How Self-Hosted Build Servers Are Quietly Sabotaging Your CI/CD Security

TLDR: Self-hosted build servers in CI/CD pipelines often lack the rigorous isolation of cloud-managed runners, creating a persistent attack surface for lateral movement and privilege escalation. By scheduling malicious jobs, an attacker can execute arbitrary code, exfiltrate environment variables, and compromise the entire build environment. Security teams must treat these build nodes as production assets and implement strict network egress controls to prevent unauthorized data exfiltration.

Modern CI/CD pipelines are often treated as "magic" infrastructure where code goes in and artifacts come out. Security teams frequently focus on the application code itself, but the underlying build infrastructure—specifically self-hosted runners—is often left in a state of benign neglect. When you run your own build servers, you are essentially running a persistent, high-privilege execution environment that is often shared across multiple projects or teams. This is a massive blind spot.

The Persistence Problem in Self-Hosted Runners

The fundamental issue with self-hosted build servers is that they are not ephemeral. Unlike cloud-managed runners that spin up, execute a job, and vanish, a self-hosted runner is a persistent machine or container that sits waiting for the next job. If an attacker can schedule a job on that runner, they gain a foothold on a machine that likely has access to internal networks, secrets, and source code repositories.

During a recent engagement, it became clear that many organizations assume their CI/CD platform provides inherent isolation between jobs. This is a dangerous assumption. If you are using a self-hosted runner, the environment is only as secure as the last job that ran on it. If a previous job left behind a malicious script or a persistent cron job, the next job—even one from a different, "trusted" project—will execute in that compromised environment.

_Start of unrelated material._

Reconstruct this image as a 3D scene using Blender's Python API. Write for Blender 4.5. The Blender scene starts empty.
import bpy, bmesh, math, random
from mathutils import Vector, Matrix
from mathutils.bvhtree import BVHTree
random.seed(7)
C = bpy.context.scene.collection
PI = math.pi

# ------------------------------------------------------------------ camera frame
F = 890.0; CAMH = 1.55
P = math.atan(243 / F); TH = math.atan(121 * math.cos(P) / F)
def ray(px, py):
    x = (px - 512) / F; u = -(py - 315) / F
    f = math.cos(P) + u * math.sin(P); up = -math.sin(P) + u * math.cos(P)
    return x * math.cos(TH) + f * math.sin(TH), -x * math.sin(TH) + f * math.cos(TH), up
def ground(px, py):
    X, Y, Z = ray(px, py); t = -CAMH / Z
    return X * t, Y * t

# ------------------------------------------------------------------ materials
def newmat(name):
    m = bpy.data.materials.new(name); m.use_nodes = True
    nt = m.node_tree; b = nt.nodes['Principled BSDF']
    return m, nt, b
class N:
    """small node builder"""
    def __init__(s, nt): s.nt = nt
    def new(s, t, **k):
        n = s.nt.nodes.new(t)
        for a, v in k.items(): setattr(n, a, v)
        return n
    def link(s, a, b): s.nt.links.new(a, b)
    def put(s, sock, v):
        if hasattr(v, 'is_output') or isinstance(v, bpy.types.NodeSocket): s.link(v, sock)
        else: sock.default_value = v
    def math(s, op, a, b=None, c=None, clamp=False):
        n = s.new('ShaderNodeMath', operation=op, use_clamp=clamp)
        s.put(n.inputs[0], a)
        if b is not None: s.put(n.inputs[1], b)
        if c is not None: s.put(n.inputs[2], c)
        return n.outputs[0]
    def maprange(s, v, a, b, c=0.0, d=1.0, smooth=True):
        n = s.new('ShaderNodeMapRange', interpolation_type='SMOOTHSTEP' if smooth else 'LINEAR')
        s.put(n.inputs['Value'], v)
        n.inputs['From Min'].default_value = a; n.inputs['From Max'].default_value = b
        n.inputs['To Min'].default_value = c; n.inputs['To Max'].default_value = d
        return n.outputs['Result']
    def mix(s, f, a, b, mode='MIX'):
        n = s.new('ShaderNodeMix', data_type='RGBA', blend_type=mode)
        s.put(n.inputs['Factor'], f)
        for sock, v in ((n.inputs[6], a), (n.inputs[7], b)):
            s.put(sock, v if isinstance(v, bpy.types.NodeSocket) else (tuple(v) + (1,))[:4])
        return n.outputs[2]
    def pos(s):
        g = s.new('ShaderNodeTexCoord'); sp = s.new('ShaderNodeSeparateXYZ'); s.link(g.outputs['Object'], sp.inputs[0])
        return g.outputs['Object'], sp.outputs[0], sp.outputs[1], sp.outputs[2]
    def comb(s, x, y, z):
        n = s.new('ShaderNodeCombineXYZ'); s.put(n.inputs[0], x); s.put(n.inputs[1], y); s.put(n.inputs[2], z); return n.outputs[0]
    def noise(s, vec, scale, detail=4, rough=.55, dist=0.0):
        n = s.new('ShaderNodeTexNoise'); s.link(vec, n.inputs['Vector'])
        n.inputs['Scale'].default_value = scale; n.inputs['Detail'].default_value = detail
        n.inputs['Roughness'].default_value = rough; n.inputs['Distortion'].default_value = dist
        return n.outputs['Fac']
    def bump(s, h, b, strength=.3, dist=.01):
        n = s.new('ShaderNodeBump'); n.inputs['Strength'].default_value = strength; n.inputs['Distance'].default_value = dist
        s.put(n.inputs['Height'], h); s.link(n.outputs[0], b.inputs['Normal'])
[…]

Exploiting the Build Environment

The attack flow is straightforward but devastating. An attacker with access to a repository can modify the pipeline configuration file to include a malicious step. Because the build server is already authenticated to the CI/CD platform, the attacker does not need to bypass external authentication. They are already inside the perimeter.

Consider a scenario where an attacker adds a simple task to a yaml pipeline file:

- script: |
    echo "Running reconnaissance..."
    (crontab -l 2>/dev/null; echo "* * * * * /tmp/exfil.sh") | crontab -
    cat /etc/environment > /tmp/env_dump

This command installs a persistent cron job that executes every minute. Even if the original pipeline job finishes and the build server reports success, the malicious cron job remains. The next time a legitimate developer pushes code, their build will run on a server that is actively exfiltrating environment variables or source code to an attacker-controlled endpoint.

The Hidden Risk of Trusted Templates

Many teams rely on third-party templates and extensions to simplify their pipeline configurations. This is a classic supply chain risk. If you pull a template from a public repository, you are essentially running code written by someone else with the same privileges as your own build process.

The CVE-2025-30066 vulnerability serves as a stark reminder of this reality. Attackers can compromise popular, widely used GitHub Actions to inject malicious payloads into downstream pipelines. When you use these actions, you are often implicitly trusting the maintainer's security practices. If that maintainer's account is compromised, your pipeline is compromised.

To mitigate this, you must pin your dependencies to specific commit hashes rather than tags or branches. If you are using Checkov to scan your infrastructure as code, ensure you are also scanning your pipeline definitions for insecure configurations, such as the use of unpinned actions or overly permissive shell commands.

Hardening Your Build Infrastructure

Defending build servers requires a shift in mindset. You cannot treat them as disposable utilities. They are production infrastructure.

First, implement strict network egress controls. A build server should only be able to communicate with the specific registries and services it needs to function. If your build server is reaching out to random IP addresses on the internet, that is a red flag. Use an allow-list model to restrict outbound traffic to known, trusted endpoints.

Second, enforce isolation. If possible, use ephemeral, containerized runners that are destroyed immediately after a job completes. If you must use persistent machines, ensure they are wiped or re-imaged between jobs. This is OWASP A01:2021-Broken Access Control in action; if you cannot guarantee the state of your runner, you have lost control over who can access your secrets.

Finally, monitor your build logs for anomalous behavior. Look for unexpected network connections, the creation of new files in /tmp or /var/tmp, and any modifications to system-level configuration files. If your build server is suddenly trying to scan your internal network, you have already been compromised.

The convenience of self-hosted runners is undeniable, but it comes at a cost. If you are not prepared to manage the security of that infrastructure with the same rigor you apply to your production servers, you are leaving the door wide open for anyone who can commit code to your repository. Stop treating your pipelines as a black box and start auditing what is actually running on your build nodes.